Maximum Number of Events That Can Be Attended II

Maximum Number of Events That Can Be Attended II

What is this problem about?

The Maximum Number of Events That Can Be Attended II coding problem extends the previous version: now you can attend at most k events (instead of one per day), and each event has a value. You still attend each event on exactly one day within its range, attending at most one event per day. Maximize the total value of events attended. This is a harder variant combining DP with binary search.

Why is this asked in interviews?

Microsoft, Google, Amazon, Bloomberg, General Electric, and Snowflake include this problem because it combines dynamic programming with binary search in a non-trivial way. It's the "weighted job scheduling" problem with an attendance budget k. Candidates who recognize this as DP on sorted intervals (similar to weighted interval scheduling) and add the k-events dimension demonstrate strong algorithm design skills.

Algorithmic pattern used

DP with binary search: Sort events by end day. Define dp[i][j] = maximum value from the first i events, attending at most j of them. For event i:

• Skip it: dp[i][j] = dp[i-1][j]
• Attend it: find the latest event l that ends before event i starts (using binary search). dp[i][j] = dp[l][j-1] + value[i].

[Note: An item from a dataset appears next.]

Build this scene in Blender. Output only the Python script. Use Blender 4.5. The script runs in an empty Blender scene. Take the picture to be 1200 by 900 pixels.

Transition: dp[i][j] = max(dp[i-1][j], dp[l][j-1] + value[i]).

The binary search finds l in O(log n). Total complexity: O(nklog n).

Example explanation

Events (start, end, value): [[1,2,4],[3,4,3],[2,3,1]], k=2.

• Sorted by end: [[1,2,4],[2,3,1],[3,4,3]].
• dp[0][j] = 0 for all j.
• Event 0 (end=2, val=4): No previous non-overlapping event. dp[1][1]=4, dp[1][2]=4.
• Event 1 (end=3, start=2, val=1): Events ending before day 2: event 0 ends at 2, which overlaps (need end < start=2, so need end ≤ 1). No valid previous. dp[2][1]=max(4,0+1)=4, dp[2][2]=max(4,0+1)=4.
• Event 2 (end=4, start=3, val=3): Events ending before day 3: event 0 (end=2) and event 1 (end=3, end<3 is false). l = event 0. dp[3][1]=max(4,0+3)=4, dp[3][2]=max(4,dp[1][1]+3)=max(4,4+3)=7.
• Answer = dp[3][2] = 7.

Attend events 0 (value 4) and 2 (value 3) on days 1 and 3 respectively. Total = 7.

Common mistakes candidates make

• Confusing "end < start" with "end ≤ start": Two events can be attended on the same day only if one ends before the other starts. "End < start of next event" means no-overlap in the 1-day sense.
• Not using binary search for the previous event: O(n) scan per event makes this O(n²k), likely too slow.
• Incorrect DP dimension: The j dimension must range from 0 to k; initializing it incorrectly leads to wrong answers.

Interview preparation tip

For the Array Sorting Binary Search Dynamic Programming interview pattern, weighted job scheduling (this problem) is a must-know template. Memorize: sort by end time, binary search for last non-overlapping job, DP with the choice of "skip or take." The k-events extension simply adds a second DP dimension. Practice the basic weighted interval scheduling first, then add the budget dimension.